Fig. 66 A New Method Ground Floor Plan
Fig. 67 New Method Upper-floor Plan
The first, second and third floor plans for this building are all similar, so that one sheet, Fig. 67, answers for the three floors. All that is indicated in this sheet, outside of the fixtures, are the location of the various soil, waste and vent stacks and the hot-water and cold-water and circulation risers. It is useless to try to indicate the layout of pipes for toilet rooms or bath rooms on the general floor plan, so the best practice to follow is the method here recommended of simply showing the arrangement of the various fixtures, and show the method of running the pipes to them on a separate detail drawing. It will be observed that no effort was made to fill in the plans completely, such as showing doors and other structural details that have no relation whatever to the plumbing work, but that simply an outline drawing was made, showing the location of the various walls and partitions, particularly those forming the rooms where plumbing fixtures are located. Between the two adjoining bath rooms it will be observed that extra wide partitions are shown, so that all the soil, waste and vent pipes can be concealed therein. There is no good reason for defacing a building by running exposed a network of plumbing pipes, or by providing boxes with removable covers for their reception. Once the drainage system, in buildings of moderate height, is made tight, if constructed of suitable materials, it will remain so and can be enclosed between the walls of a partition and plastered over. The supply pipes, however, should be exposed, or accessible. So it is that in the plan under discussion the soil, waste and vent stacks are shown concealed inside of partitions while the supply pipes are run in one of the bath rooms at the head of the tub.

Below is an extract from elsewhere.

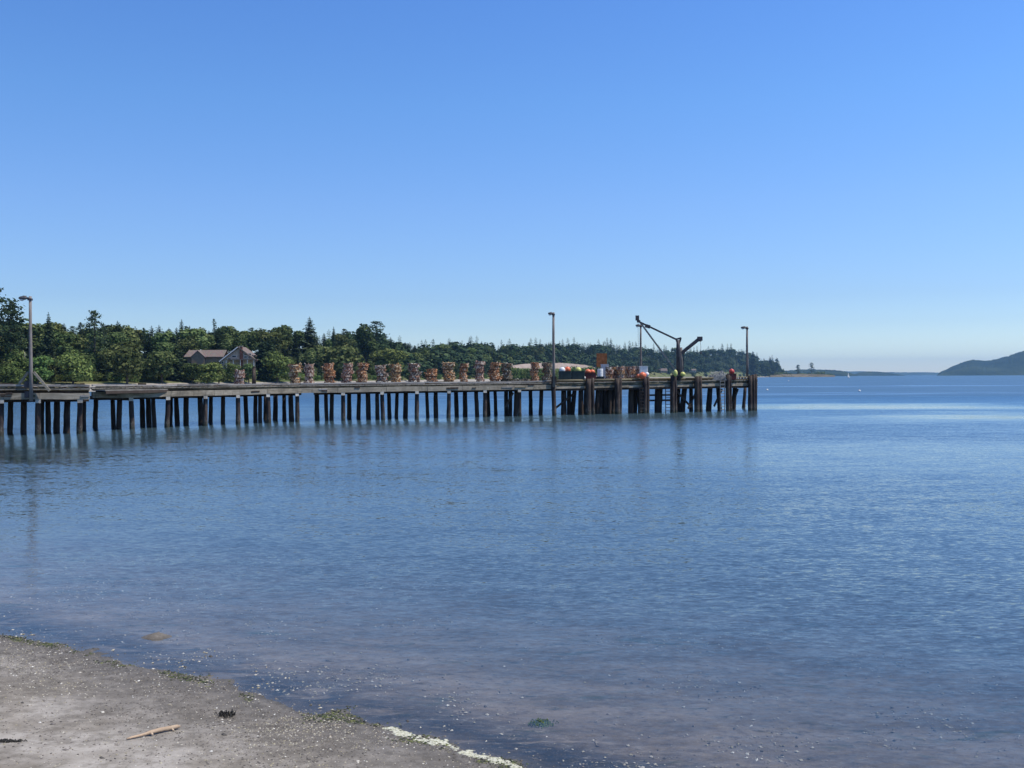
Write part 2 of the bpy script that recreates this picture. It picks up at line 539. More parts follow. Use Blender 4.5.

Fig. 68 New Method Roof Plan
The fourth floor of this building, Fig. 68, is partly roof garden, or open-air-dining-room. In the covered portions the location of stacks of soil, waste and vent pipes, rising lines of hot water, cold water and circulation pipes, and the kind and location of fixtures are shown. In the open part of the floor or roof the locations of vent pipes are indicated. In addition to the usual materials and fixtures shown on this plan, the house tank is shown in dotted lines in one angle of the building in the location it will occupy above the roof of that portion of the structure.